## Given task
Copy each line in the data that includes the word "scene".

## Records to process
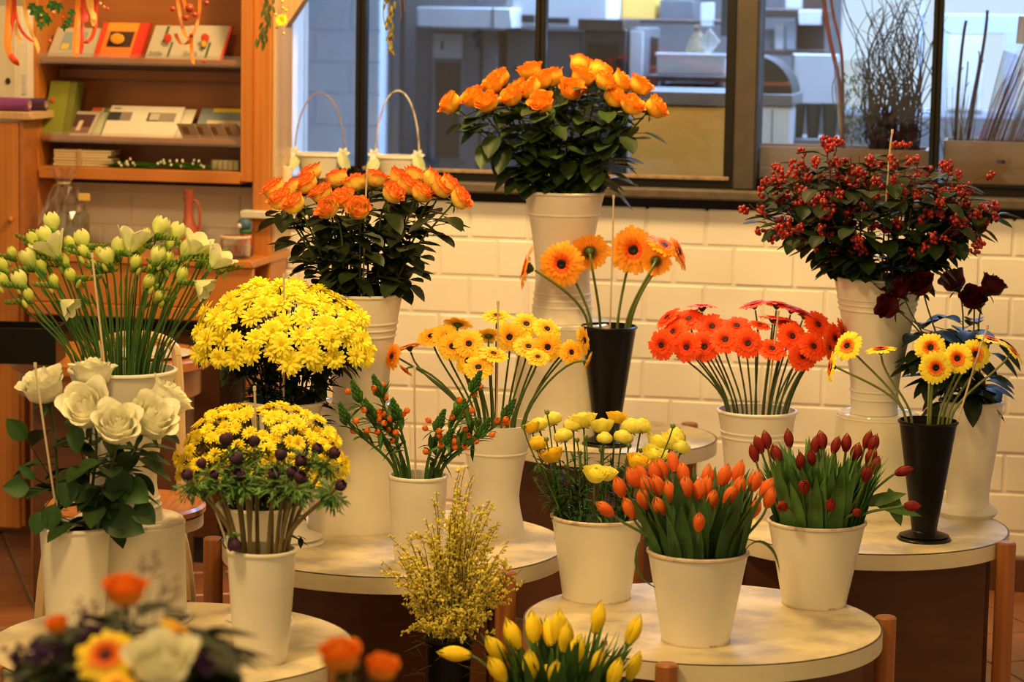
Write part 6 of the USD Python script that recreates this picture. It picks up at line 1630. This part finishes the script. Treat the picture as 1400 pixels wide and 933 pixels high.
* * *
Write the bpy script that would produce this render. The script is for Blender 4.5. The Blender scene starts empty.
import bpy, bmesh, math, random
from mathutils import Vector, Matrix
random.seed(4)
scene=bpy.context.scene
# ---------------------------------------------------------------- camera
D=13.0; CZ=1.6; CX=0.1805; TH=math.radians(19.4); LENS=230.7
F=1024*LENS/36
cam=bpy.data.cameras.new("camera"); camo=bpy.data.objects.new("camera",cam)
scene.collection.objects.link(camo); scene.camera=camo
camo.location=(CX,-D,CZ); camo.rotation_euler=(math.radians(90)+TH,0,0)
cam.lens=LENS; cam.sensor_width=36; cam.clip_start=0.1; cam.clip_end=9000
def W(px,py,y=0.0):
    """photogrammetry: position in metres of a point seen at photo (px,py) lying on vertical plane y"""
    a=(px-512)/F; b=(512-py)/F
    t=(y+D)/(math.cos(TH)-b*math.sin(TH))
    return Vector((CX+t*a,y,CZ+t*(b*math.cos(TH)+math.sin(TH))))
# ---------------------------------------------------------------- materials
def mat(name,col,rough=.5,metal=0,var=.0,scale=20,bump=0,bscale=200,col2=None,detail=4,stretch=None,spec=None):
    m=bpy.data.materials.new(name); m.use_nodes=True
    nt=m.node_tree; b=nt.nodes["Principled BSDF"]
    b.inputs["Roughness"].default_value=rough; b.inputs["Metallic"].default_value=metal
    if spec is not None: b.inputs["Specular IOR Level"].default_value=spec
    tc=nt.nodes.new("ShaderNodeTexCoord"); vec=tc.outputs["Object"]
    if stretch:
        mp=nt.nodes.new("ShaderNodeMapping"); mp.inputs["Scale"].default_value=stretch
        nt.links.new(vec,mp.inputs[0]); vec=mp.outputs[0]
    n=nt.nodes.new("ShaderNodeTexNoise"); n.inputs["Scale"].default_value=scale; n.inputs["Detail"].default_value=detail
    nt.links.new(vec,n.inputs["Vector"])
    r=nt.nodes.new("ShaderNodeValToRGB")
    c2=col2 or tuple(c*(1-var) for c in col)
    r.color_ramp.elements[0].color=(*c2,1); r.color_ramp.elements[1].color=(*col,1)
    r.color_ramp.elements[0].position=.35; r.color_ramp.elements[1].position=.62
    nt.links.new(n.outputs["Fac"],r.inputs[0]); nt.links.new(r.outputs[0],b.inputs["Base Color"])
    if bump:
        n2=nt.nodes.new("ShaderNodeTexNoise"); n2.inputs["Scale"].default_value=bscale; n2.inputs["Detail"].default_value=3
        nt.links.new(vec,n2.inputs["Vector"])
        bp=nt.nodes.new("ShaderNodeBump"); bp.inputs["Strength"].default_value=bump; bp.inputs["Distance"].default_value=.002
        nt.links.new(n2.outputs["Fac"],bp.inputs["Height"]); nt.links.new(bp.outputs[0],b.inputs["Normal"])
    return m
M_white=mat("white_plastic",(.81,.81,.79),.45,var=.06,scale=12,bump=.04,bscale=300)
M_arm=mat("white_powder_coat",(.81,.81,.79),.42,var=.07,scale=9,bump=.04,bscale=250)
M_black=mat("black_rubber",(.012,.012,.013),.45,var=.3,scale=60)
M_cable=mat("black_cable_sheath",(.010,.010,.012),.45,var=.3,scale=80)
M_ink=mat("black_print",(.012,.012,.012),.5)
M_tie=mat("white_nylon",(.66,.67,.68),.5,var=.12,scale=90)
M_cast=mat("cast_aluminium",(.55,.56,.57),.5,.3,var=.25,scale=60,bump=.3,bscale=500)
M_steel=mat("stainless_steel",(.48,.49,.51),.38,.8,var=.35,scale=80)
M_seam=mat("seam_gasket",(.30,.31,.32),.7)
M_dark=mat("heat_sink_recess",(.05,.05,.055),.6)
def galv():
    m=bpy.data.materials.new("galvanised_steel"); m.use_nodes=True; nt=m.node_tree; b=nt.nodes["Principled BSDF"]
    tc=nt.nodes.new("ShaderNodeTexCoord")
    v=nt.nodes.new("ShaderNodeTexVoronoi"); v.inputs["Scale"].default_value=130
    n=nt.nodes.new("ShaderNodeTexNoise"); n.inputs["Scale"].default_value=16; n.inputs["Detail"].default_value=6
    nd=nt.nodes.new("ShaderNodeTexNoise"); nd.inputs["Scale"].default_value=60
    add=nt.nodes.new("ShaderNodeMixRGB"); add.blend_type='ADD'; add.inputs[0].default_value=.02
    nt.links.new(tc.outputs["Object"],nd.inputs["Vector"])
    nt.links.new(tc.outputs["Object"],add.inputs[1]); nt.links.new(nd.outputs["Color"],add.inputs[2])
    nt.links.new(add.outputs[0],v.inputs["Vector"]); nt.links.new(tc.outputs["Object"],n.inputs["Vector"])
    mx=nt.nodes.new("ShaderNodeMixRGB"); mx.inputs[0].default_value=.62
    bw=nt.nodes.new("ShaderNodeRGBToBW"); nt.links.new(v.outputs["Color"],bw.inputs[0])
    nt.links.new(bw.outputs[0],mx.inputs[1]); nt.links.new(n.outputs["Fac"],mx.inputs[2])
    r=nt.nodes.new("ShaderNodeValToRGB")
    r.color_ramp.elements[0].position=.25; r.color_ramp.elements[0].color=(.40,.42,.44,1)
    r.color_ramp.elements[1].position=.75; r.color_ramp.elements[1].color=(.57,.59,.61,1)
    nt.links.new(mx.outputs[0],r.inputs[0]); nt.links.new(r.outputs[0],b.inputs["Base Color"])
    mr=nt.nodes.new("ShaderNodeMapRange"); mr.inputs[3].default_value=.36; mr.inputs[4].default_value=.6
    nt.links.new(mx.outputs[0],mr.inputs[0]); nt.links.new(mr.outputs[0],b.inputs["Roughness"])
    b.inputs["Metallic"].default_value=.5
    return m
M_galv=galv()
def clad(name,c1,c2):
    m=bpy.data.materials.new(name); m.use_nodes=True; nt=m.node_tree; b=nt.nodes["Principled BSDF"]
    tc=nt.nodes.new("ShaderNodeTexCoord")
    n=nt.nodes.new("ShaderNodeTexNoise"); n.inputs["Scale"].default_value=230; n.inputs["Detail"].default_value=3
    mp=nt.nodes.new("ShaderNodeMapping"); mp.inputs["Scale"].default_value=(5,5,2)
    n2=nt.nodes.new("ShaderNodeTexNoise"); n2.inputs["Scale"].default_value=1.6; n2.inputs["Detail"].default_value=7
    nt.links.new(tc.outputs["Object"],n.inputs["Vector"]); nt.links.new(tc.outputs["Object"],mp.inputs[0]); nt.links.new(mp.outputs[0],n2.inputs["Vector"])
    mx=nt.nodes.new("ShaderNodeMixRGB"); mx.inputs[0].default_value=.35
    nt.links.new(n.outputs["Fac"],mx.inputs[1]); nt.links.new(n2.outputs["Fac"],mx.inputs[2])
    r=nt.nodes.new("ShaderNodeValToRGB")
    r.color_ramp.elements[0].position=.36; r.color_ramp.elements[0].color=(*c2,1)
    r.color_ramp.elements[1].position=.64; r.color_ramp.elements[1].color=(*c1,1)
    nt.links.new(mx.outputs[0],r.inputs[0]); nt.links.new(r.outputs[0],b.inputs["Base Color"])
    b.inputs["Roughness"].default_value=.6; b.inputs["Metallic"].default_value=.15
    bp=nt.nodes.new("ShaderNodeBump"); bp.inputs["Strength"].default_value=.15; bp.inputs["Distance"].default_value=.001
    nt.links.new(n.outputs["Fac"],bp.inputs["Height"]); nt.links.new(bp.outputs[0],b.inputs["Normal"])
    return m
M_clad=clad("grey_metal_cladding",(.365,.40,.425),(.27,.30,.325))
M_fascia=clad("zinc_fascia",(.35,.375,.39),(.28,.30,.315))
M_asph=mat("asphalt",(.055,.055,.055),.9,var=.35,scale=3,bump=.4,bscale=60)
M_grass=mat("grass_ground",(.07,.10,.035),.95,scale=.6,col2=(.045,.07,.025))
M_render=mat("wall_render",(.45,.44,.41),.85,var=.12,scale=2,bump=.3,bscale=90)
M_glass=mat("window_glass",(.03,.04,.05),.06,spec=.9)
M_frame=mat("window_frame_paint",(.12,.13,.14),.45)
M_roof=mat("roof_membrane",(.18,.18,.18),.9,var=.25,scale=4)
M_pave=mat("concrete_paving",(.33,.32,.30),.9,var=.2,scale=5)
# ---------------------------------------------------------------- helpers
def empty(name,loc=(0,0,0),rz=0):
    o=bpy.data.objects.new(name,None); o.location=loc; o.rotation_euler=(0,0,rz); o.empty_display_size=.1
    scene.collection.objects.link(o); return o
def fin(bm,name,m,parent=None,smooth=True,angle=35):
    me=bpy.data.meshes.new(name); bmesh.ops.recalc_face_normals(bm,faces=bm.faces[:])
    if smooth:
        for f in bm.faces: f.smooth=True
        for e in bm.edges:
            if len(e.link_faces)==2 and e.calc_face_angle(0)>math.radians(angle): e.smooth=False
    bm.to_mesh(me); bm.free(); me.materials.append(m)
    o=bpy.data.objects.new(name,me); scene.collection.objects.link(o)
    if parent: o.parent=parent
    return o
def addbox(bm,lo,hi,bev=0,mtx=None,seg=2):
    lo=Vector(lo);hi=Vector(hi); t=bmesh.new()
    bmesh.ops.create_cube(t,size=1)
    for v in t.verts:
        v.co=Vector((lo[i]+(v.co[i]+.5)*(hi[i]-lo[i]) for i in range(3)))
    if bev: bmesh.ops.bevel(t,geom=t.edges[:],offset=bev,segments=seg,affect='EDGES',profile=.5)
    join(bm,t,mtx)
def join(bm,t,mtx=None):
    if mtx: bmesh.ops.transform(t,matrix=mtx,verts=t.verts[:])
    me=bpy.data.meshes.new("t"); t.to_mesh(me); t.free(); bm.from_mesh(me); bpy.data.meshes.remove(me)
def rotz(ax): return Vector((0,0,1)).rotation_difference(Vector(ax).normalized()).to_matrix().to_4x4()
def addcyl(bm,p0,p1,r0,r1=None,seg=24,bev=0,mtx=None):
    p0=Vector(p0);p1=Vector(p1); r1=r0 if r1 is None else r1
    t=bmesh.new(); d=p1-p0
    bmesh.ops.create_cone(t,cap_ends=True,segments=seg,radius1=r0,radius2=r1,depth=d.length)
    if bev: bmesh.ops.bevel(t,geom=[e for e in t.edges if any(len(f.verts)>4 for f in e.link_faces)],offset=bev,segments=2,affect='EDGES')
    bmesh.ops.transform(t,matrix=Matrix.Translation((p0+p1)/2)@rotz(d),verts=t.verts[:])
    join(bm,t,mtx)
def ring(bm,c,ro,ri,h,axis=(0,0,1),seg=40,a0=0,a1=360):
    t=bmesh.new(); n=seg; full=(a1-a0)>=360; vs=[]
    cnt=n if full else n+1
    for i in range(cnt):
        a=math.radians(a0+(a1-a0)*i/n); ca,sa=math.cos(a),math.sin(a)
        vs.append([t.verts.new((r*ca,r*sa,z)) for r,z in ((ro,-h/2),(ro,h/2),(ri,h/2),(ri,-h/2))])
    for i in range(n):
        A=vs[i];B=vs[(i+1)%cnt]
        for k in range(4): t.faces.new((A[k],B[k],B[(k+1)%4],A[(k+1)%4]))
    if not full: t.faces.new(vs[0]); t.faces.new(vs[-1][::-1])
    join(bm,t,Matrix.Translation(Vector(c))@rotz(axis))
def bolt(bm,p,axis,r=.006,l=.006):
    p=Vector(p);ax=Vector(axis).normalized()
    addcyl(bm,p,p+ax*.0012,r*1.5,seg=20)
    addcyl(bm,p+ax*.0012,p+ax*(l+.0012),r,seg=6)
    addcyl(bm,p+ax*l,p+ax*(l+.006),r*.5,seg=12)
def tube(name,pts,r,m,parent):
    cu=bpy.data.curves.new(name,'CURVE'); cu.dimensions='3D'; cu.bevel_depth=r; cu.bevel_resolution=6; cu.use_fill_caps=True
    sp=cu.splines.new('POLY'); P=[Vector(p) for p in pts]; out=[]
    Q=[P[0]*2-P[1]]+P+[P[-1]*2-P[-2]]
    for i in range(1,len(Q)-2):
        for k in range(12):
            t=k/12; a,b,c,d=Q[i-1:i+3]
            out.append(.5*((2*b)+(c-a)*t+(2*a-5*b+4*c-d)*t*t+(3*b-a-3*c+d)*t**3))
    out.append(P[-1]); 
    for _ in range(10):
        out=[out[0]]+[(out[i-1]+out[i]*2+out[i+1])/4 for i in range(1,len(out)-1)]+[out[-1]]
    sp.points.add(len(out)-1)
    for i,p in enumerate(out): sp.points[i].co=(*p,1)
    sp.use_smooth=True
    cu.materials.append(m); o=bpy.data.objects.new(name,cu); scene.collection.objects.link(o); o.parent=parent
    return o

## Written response
Write the bpy script that would produce this render. The script is for Blender 4.5. The Blender scene starts empty.
scene=bpy.context.scene
scene.collection.objects.link(camo); scene.camera=camo
    scene.collection.objects.link(o); return o
    o=bpy.data.objects.new(name,me); scene.collection.objects.link(o)
    cu.materials.append(m); o=bpy.data.objects.new(name,cu); scene.collection.objects.link(o); o.parent=parent